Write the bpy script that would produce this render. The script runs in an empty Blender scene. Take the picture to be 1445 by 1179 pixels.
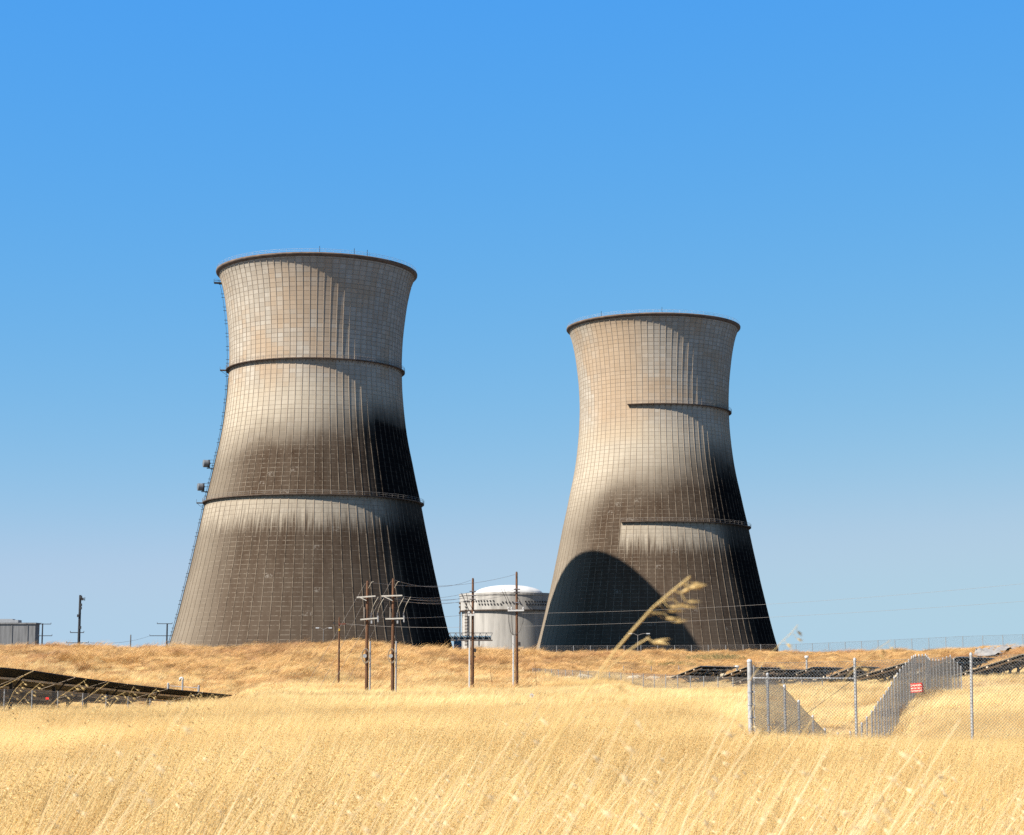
import bpy, math, random
import numpy as np
from mathutils import Vector, Matrix, noise as mnoise

SC = bpy.context.scene
COL = SC.collection
rnd = random.Random(7)
nr = np.random.RandomState(3)
PI = math.pi

# ------------------------------------------------------------------ camera model (used to place things in the world)
F, HY, EYE = 2650.0, 950.0, 1.65
PITCH = math.atan((HY - 589.5) / F)
CP, SP = math.cos(PITCH), math.sin(PITCH)

def P(px, py, Y):
    """world point at distance Y north of the tripod, seen in direction (px,py)"""
    u = (px - 722.5) / F; v = (589.5 - py) / F
    t = Y / (CP - v * SP)
    return Vector((u * t, Y, EYE + (SP + v * CP) * t))

def zz(py, Y):
    return P(722.5, py, Y).z

# ------------------------------------------------------------------ scene bookkeeping
def tag(o, label=None, cat=None, group=None, kind=None):
    if label: o['label'] = label
    if cat: o['category'] = cat
    if group: o['group'] = group
    if kind: o['kind'] = kind
    return o

def thing(name, label, cat, loc=(0, 0, 0), rz=0.0, group=None):
    o = bpy.data.objects.new(name, None)
    o.empty_display_size = 0.3
    COL.objects.link(o)
    o.location = loc; o.rotation_euler = (0, 0, rz)
    return tag(o, label, cat, group)

class MB:
    """collects shapes; build() links them as one mesh object"""
    def __init__(s):
        s.v = []; s.f = []; s.m = []; s.sm = []
    def add(s, vs, fs, mi=0, smooth=False):
        b = len(s.v); s.v.extend([tuple(p) for p in vs])
        for f in fs:
            s.f.append(tuple(i + b for i in f)); s.m.append(mi); s.sm.append(smooth)
    def box(s, c, size, rot=None, mi=0):
        hx, hy, hz = size[0] / 2, size[1] / 2, size[2] / 2
        vs = [Vector((x, y, z)) for x in (-hx, hx) for y in (-hy, hy) for z in (-hz, hz)]
        if rot is not None: vs = [rot @ p for p in vs]
        c = Vector(c); vs = [p + c for p in vs]
        s.add(vs, [(0, 1, 3, 2), (4, 6, 7, 5), (0, 4, 5, 1), (2, 3, 7, 6), (0, 2, 6, 4), (1, 5, 7, 3)], mi)
    def bar(s, a, b, w, h=None, mi=0):
        a = Vector(a); b = Vector(b); d = b - a
        q = d.to_track_quat('X', 'Z').to_matrix()
        s.box((a + b) / 2, (d.length, w, h or w), q, mi)
    def tube(s, pts, r, n=6, mi=0, caps=True, smooth=True):
        pts = [Vector(p) for p in pts]
        k = len(pts); rs = r if isinstance(r, (list, tuple)) else [r] * k
        ring = []; up = Vector((0.13, 0.21, 1)).normalized()
        vs = []
        for i in range(k):
            d = (pts[min(i + 1, k - 1)] - pts[max(i - 1, 0)])
            d = d.normalized() if d.length > 1e-9 else Vector((0, 0, 1))
            ref = up if abs(d.dot(up)) < 0.95 else Vector((1, 0, 0))
            x = d.cross(ref).normalized(); y = d.cross(x)
            for j in range(n):
                a = 2 * PI * j / n
                vs.append(pts[i] + (x * math.cos(a) + y * math.sin(a)) * rs[i])
        fs = []
        for i in range(k - 1):
            for j in range(n):
                j2 = (j + 1) % n
                fs.append((i * n + j, i * n + j2, (i + 1) * n + j2, (i + 1) * n + j))
        s.add(vs, fs, mi, smooth)
        if caps:
            s.add(vs[:n], [tuple(range(n))[::-1]], mi); s.add(vs[-n:], [tuple(range(n))], mi)
    def lathe(s, prof, n=32, a0=0.0, a1=2 * PI, mi=0, smooth=True, closed_prof=False):
        full = abs(a1 - a0 - 2 * PI) < 1e-6
        cols = n if full else n + 1
        vs = []
        for i in range(cols):
            a = a0 + (a1 - a0) * i / n
            for r, z in prof: vs.append((r * math.cos(a), r * math.sin(a), z))
        k = len(prof); fs = []
        for i in range(n):
            i2 = (i + 1) % cols
            for j in range(k if closed_prof else k - 1):
                j2 = (j + 1) % k
                fs.append((i * k + j, i2 * k + j, i2 * k + j2, i * k + j2))
        s.add(vs, fs, mi, smooth)
    def build(s, name, mats, parent=None):
        me = bpy.data.meshes.new(name)
        me.from_pydata(s.v, [], s.f)
        if not isinstance(mats, (list, tuple)): mats = [mats]
        for m in mats: me.materials.append(m)
        me.polygons.foreach_set('material_index', s.m)
        me.polygons.foreach_set('use_smooth', s.sm)
        me.update()
        o = bpy.data.objects.new(name, me)
        COL.objects.link(o)
        if parent is not None: o.parent = parent
        return o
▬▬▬
Copy every line above that holds the word "scene".

Write the bpy script that would produce this render. The script runs in an empty Blender scene. Take the picture to be 1445 by 1179 pixels.
SC = bpy.context.scene
# ------------------------------------------------------------------ scene bookkeeping